More than Marketing? On the Information Value of AI Benchmarks for Practitioners
- URL: http://arxiv.org/abs/2412.05520v1
- Date: Sat, 07 Dec 2024 03:35:39 GMT
- Title: More than Marketing? On the Information Value of AI Benchmarks for Practitioners
- Authors: Amelia Hardy, Anka Reuel, Kiana Jafari Meimandi, Lisa Soder, Allie Griffith, Dylan M. Asmar, Sanmi Koyejo, Michael S. Bernstein, Mykel J. Kochenderfer,
- Abstract summary: In academia, public benchmarks were generally viewed as suitable measures for capturing research progress.
In product and policy, benchmarks were often found to be inadequate for informing substantive decisions.
We conclude that effective benchmarks should provide meaningful, real-world evaluations, incorporate domain expertise, and maintain transparency in scope and goals.

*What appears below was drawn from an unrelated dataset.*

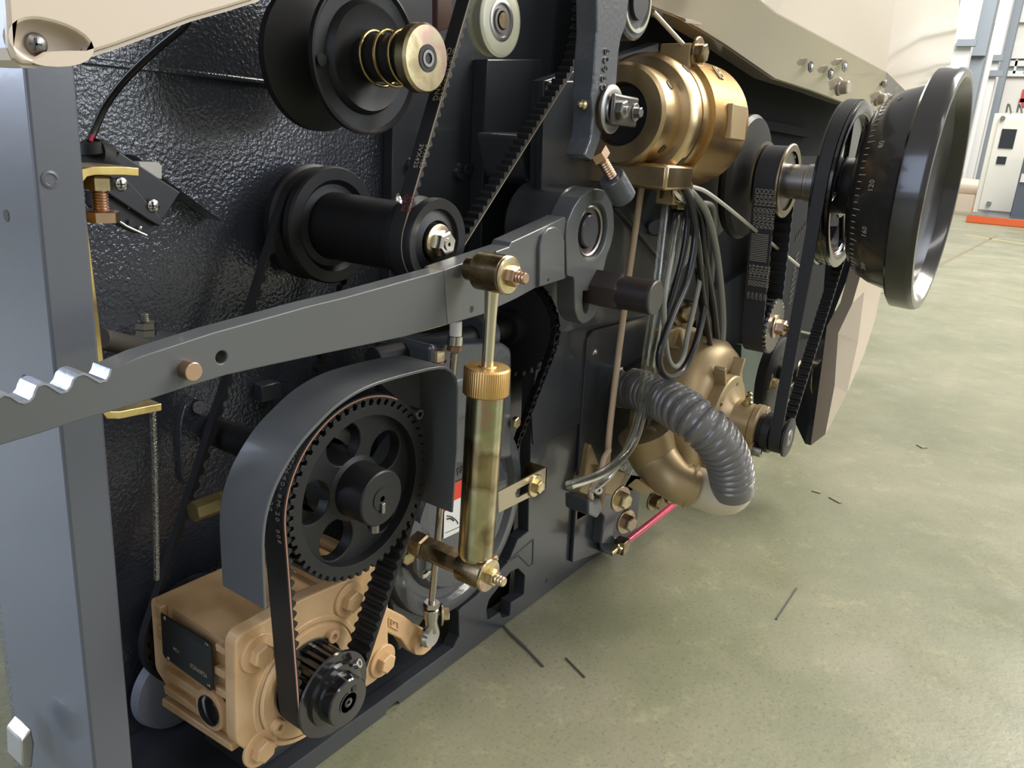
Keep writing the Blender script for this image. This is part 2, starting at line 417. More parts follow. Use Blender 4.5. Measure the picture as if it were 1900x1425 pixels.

- Score: 42.73526862595375
- License:
- Abstract: Public AI benchmark results are widely broadcast by model developers as indicators of model quality within a growing and competitive market. However, these advertised scores do not necessarily reflect the traits of interest to those who will ultimately apply AI models. In this paper, we seek to understand if and how AI benchmarks are used to inform decision-making. Based on the analyses of interviews with 19 individuals who have used, or decided against using, benchmarks in their day-to-day work, we find that across these settings, participants use benchmarks as a signal of relative performance difference between models. However, whether this signal was considered a definitive sign of model superiority, sufficient for downstream decisions, varied. In academia, public benchmarks were generally viewed as suitable measures for capturing research progress. By contrast, in both product and policy, benchmarks -- even those developed internally for specific tasks -- were often found to be inadequate for informing substantive decisions. Of the benchmarks deemed unsatisfactory, respondents reported that their goals were neither well-defined nor reflective of real-world use. Based on the study results, we conclude that effective benchmarks should provide meaningful, real-world evaluations, incorporate domain expertise, and maintain transparency in scope and goals. They must capture diverse, task-relevant capabilities, be challenging enough to avoid quick saturation, and account for trade-offs in model performance rather than relying on a single score. Additionally, proprietary data collection and contamination prevention are critical for producing reliable and actionable results. By adhering to these criteria, benchmarks can move beyond mere marketing tricks into robust evaluative frameworks.